My dear friend, and one of my mentors Cecil Burch, wrote this piece about mentorship just recently. It was incredibly well timed, coming out literally as I was standing in front of two of my biggest mentors, Warren Stout and Craig Douglas.
I spent two days in front of a dozen students, all experienced and invited alumni and presented what Craig would call my “Thesis” after 9 years of study.
In short I learned my initial concept was strong, we identified where the work needs to focus, and we eliminated or set to review a large portion of the material I presented. I’m feeling very positive about that. Which brings me to the title of the post. Trusting the process.
So, what is the process? Simple really. Identify the problem, do the work. That’s the mantra of all things Shivworks. It doesn’t just apply to the practitioner though. The pressure testing, the endless review, the discarding of what is useless, the peer review, and the revisions leading to evolution they are are part of a living curriculum.
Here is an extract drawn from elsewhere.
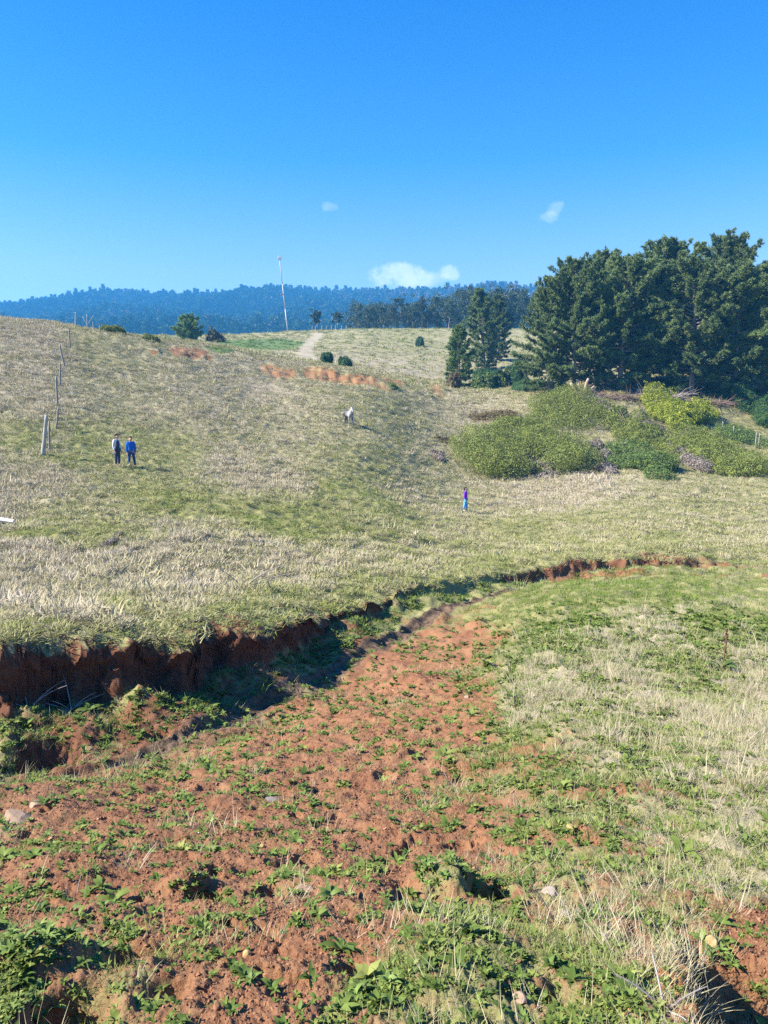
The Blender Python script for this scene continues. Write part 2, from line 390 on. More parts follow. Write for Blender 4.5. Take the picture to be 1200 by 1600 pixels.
def fields(X, Y):
    u = X / np.maximum(np.abs(Y), .5); v = np.log(np.maximum(np.abs(Y), .5))
    ws = np.zeros(X.shape + (1,)); acc = np.zeros(X.shape + (3,))
    for (a, b), val in zip(_c, _v):
        w = 1 / (((u - a) * 3.2) ** 2 + ((v - b) * 1.5) ** 2 + .004) ** 2
        ws[..., 0] += w; acc += w[..., None] * val
    f = acc / ws
    sc = np.interp(np.abs(Y), [3, 60, 200], [1, .35, .2])
    n1 = fbm(X * .9 * sc, Y * .9 * sc, 41, 4); n4 = fbm(X * 1.4, Y * 1.4, 42, 3)
    for x, y, a, b in SOILP:
        q = np.hypot((X - x) / a, (Y - y) / b) + .8 * n1 + .35 * n4
        s = sstep(1.25, .5, q) * .60
        f[..., 0] = np.maximum(f[..., 0], s); f[..., 1] *= 1 - .9 * s; f[..., 2] *= 1 - .4 * s
    for x, y, a, b in GREENP:
        q = np.hypot((X - x) / a, (Y - y) / b) + .3 * n1
        s = sstep(1.15, .7, q)
        f[..., 1] = np.maximum(f[..., 1], s); f[..., 2] *= 1 - .85 * s; f[..., 0] *= 1 - s
    return f[..., 0], f[..., 1], f[..., 2]


# ------------------------------------------------------------------ mesh and material helpers
def mk(name, V, F, mat=None, parent=None, tint=None, smooth=False, link=True):
    V = np.asarray(V, np.float32).reshape(-1, 3); F = np.asarray(F, np.int32)
    me = bpy.data.meshes.new(name); k = F.shape[1]
    me.vertices.add(len(V)); me.vertices.foreach_set('co', V.ravel())
    me.loops.add(F.size); me.loops.foreach_set('vertex_index', F.ravel())
    me.polygons.add(len(F)); me.polygons.foreach_set('loop_start', np.arange(0, F.size, k, dtype=np.int32))
    me.polygons.foreach_set('loop_total', np.full(len(F), k, np.int32))
    if smooth: me.polygons.foreach_set('use_smooth', np.ones(len(F), bool))
    if tint is not None:
        at = me.attributes.new('tint', 'FLOAT', 'POINT'); at.data.foreach_set('value', np.asarray(tint, np.float32))
    me.update(calc_edges=True)
    if mat: me.materials.append(mat)
    o = bpy.data.objects.new(name, me)
    if link: COL.objects.link(o)
    if parent: o.parent = parent
    return o


def tag(o, label=None, cat=None, group=None, kind=None):
    if label: o['label'] = label
    if cat: o['category'] = cat
    if group: o['group'] = group
    if kind: o['kind'] = kind
    return o


def thing(name, loc, label, cat, group=None, rz=0):
    o = bpy.data.objects.new(name, None); COL.objects.link(o); o.empty_display_size = .2
    o.location = loc; o.rotation_euler = (0, 0, rz)
    return tag(o, label, cat, group)


def dup(o, loc, rz=0, sc=1, label=None, group=None):
    c = o.copy(); COL.objects.link(c); c.location = loc; c.rotation_euler = (0, 0, rz); c.scale = (sc, sc, sc) if not hasattr(sc, '__len__') else sc
    if label: c['label'] = label
    if group: c['group'] = group
    for ch in list(o.children):
        d = ch.copy(); COL.objects.link(d); d.parent = c
        for g in list(ch.children):
            e = g.copy(); COL.objects.link(e); e.parent = d
    return c


class NT:
    def __init__(s, name):
        s.m = bpy.data.materials.new(name); s.m.use_nodes = True
        s.t = s.m.node_tree; s.N = s.t.nodes; s.L = s.t.links; s.N.clear()
        s.out = s.N.new('ShaderNodeOutputMaterial')

    def n(s, t, **kw):
        x = s.N.new('ShaderNode' + t)
        for k, v in kw.items(): setattr(x, k, v)
        return x

    def set(s, sock, v):
        if hasattr(v, 'is_output') or isinstance(v, bpy.types.NodeSocket): s.L.new(v, sock)
        else: sock.default_value = v

    def math(s, op, a, b=0.0):
        m = s.n('Math', operation=op); s.set(m.inputs[0], a); s.set(m.inputs[1], b); return m.outputs[0]

    def noise(s, scale, detail=4, rough=.55, vec=None):
        x = s.n('TexNoise'); x.inputs['Scale'].default_value = scale; x.inputs['Detail'].default_value = detail; x.inputs['Roughness'].default_value = rough
        if vec is not None: s.L.new(vec, x.inputs['Vector'])
        return x.outputs[0]

    def attr(s, name, kind='GEOMETRY'):
        a = s.n('Attribute', attribute_type=kind, attribute_name=name); return a.outputs['Fac']

    def mix(s, f, a, b, mode='MIX'):
        m = s.n('Mix', data_type='RGBA', blend_type=mode); s.set(m.inputs[0], f); s.set(m.inputs[6], a); s.set(m.inputs[7], b); return m.outputs[2]

    def ramp(s, f, pts):
        r = s.n('ValToRGB'); s.L.new(f, r.inputs[0]); e = r.color_ramp.elements
        e[0].position, e[0].color = pts[0][0], (*pts[0][1], 1)
        e[1].position, e[1].color = pts[-1][0], (*pts[-1][1], 1)
        for p, c in pts[1:-1]:
            k = e.new(p); k.color = (*c, 1)
        return r.outputs[0]

    def rng(s, f, a, b, c=0.0, d=1.0):
        r = s.n('MapRange'); s.L.new(f, r.inputs[0])
        for i, v in enumerate((a, b, c, d)): r.inputs[i + 1].default_value = v
        return r.outputs[0]

    def pos(s):
        return s.n('NewGeometry').outputs['Position']


def leafmat(name, pts, kind='GEOMETRY', trans=.25, rough=.6, spec=.25, objvar=0.12, up=0.0):
    t = NT(name)
    f = t.attr('tint', kind)
    c = t.ramp(f, pts)
    if objvar:
        oi = t.n('ObjectInfo'); v = t.rng(oi.outputs['Random'], 0, 1, 1 - objvar, 1 + objvar)
        h = t.n('HueSaturation'); t.L.new(v, h.inputs['Value']); t.L.new(c, h.inputs['Color']); c = h.outputs[0]
    p = t.n('BsdfPrincipled'); t.L.new(c, p.inputs['Base Color']); p.inputs['Roughness'].default_value = rough; p.inputs['Specular IOR Level'].default_value = spec
    tr = t.n('BsdfTranslucent'); t.L.new(c, tr.inputs[0])
    if up:      # thin blades in a sward catch the light like the sward does
        ge = t.n('NewGeometry'); vm = t.n('VectorMath', operation='SCALE'); t.L.new(ge.outputs['Normal'], vm.inputs[0]); vm.inputs['Scale'].default_value = 1 - up
        va = t.n('VectorMath', operation='ADD'); t.L.new(vm.outputs[0], va.inputs[0]); va.inputs[1].default_value = (0, 0, up)
        vn = t.n('VectorMath', operation='NORMALIZE'); t.L.new(va.outputs[0], vn.inputs[0])
        t.L.new(vn.outputs[0], p.inputs['Normal'])
    mx = t.n('MixShader'); mx.inputs[0].default_value = trans
    t.L.new(p.outputs[0], mx.inputs[1]); t.L.new(tr.outputs[0], mx.inputs[2]); t.L.new(mx.outputs[0], t.out.inputs[0])
    return t.m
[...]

“Do nothing that is of no use.”
-Miyamoto Musashi, The Book Of Five Rings
We aren’t just shoehorning our favorite techniques in (I identified some of my personal biases on techniques I chose to present during this weekend and removed them). We aren’t just thinking up ideas and BAM that’s a class now! I was reminded by Craig all weekend that ECQC has been evolving for 20+ years. Material has been added, removed, adjusted. Warren recently revamped our entire BJJ lesson plan. He said things have evolved, we have to evolve with them. He’s refined our teaching methods and his own coaching methods. Instructors get weekly videos of the lesson plan and key coaching points so we are all on the same page. This is the standard I have to perform to. It’s relentless in search of improvement and constant self appraisal. There will be no resting on our laurels, no “good enough”.
I sat and the student gave me their honest feedback, every criticism, every part that felt disjointed. I was happy for it. That’s how I know I’m doing the right thing. I’m not looking for praise, I’m looking for truth. I’m trying to improve. I’m trying to add value to the work. I also think this shows me that they trust me, that they know they can speak freely, that they can be open and honest. It’s healthy, and it’s productive. I’m proud of that.
I have a lot of work ahead of me. A whole new block of instruction, a reformat and then retest of day 1. Several test sessions with the local group on the individual pieces. Practice coaching the techniques selected. Review of the pressure testing. Refinement of coaching points. I need to find the language to frame the strategy adequately. I’m going to be very busy, and I wouldn’t have it any other way.